Terminology is going to appear repeatedly in various places in the taxonomy, because you need to enable entry points for users who don't have the same way of thinking.

Content about a named product:

   To an engineer is architecture, tools, standards. . .

   To a lawyer is warranties, teaming agreements, OEM'd parts. . .

   To a marketing product manager is release schedules, features set . . .

   To the helpdesk is bugs, fixes, releases, workarounds. . .

Not every subject is suitable to be included in an enterprise taxonomy. If the subject can't be described and identified in content precisely, keep it out of the taxonomy. Once a taxonomy has helped a user dramatically reduce the amount of content to examine, then enterprise search can address less precise subjects: opinion, currency, and emotion.

Step 3. Classification of Content

Now that you have maps, implement your taxonomies with content interpretation processes or applications - connecting your content to your taxonomies - and remember to limit taxonomic elements to those with precise and complete rules. Whether you use people to classify (when content volume is small) or software to classify, your classification needs to exactly assign subjects to items of content (including database records). This is not the place for less-than-exact match relevance determination. Also consider the unit of content that makes sense from the users perspective.
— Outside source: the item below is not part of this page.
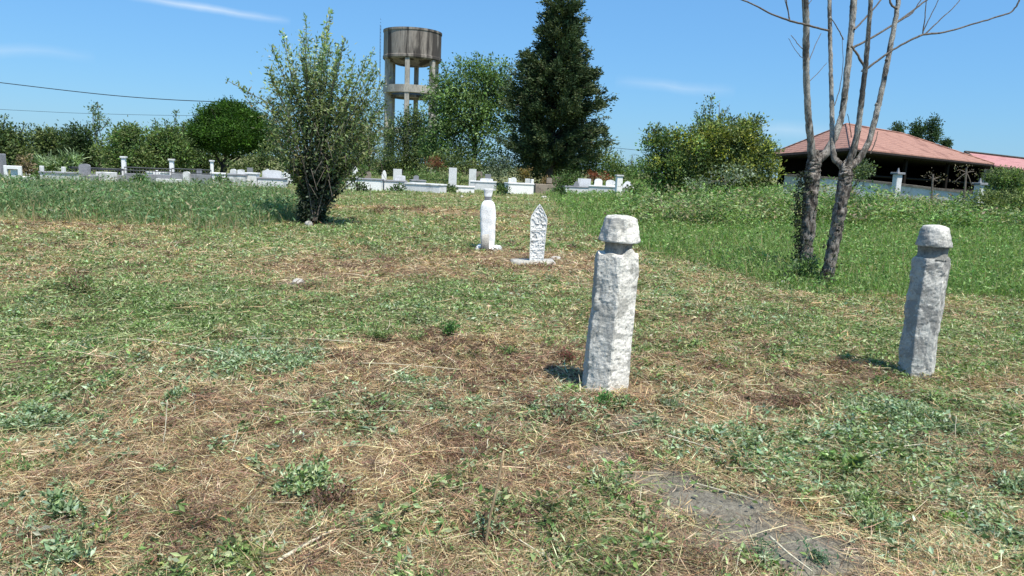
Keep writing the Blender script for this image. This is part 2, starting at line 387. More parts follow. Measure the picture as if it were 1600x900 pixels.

If one paragraph from a web site is meaningful to a subject, then that paragraph should be the result - not the whole web site.

Step 4. Enable enterprise searching

The best way to exploit the classification step is either lookup via taxonomy or smart search, defined as search that gives you more than string match (expansion, search memory etc.).

Step 5. Provide search results feedback to steps 2-4

Search results will identify weakness in taxonomy, classification and the search itself, but feedback about what worked and didn't work can improve all of those steps. There are many software tools available to assist in maintaining taxonomies and classification (rules). The process is ongoing, because our enterprise objectives and functions are changing, and so is terminology.

If it is so easy, why doesn't everyone do it? The major concerns about this multi-step process are summarized below:

a. Content Access Security?
Discretionary access control can be incorporated into the taxonomy, providing both power and flexibility.

b. Some advanced software program does it all?
This process cannot be successful without design and direction from smart, experienced, motivated people.

c. Updates? / changes? / the march of terminology?
This approach helps you know what to change; a myriad of good tools to help.

d. Who does this stuff?
Information architects, enterprise librarians, and standards organizations such as Rosettanet, UCC, UNSPSC, etc.

e. The decades it will take?
Much of the heavy lifting is already done. You can be implemented in weeks to a few months.

f. What is the UI to a complicated taxonomy?
First search the taxonomy, display the locations in the taxonomy where the search criteria exist, then pick the best fit(s), then search the content.

In closing, this process has the biggest single impact in the content management/portal space. It is an investment, not a product to help you make money, save money, improve team building and enterprise communication.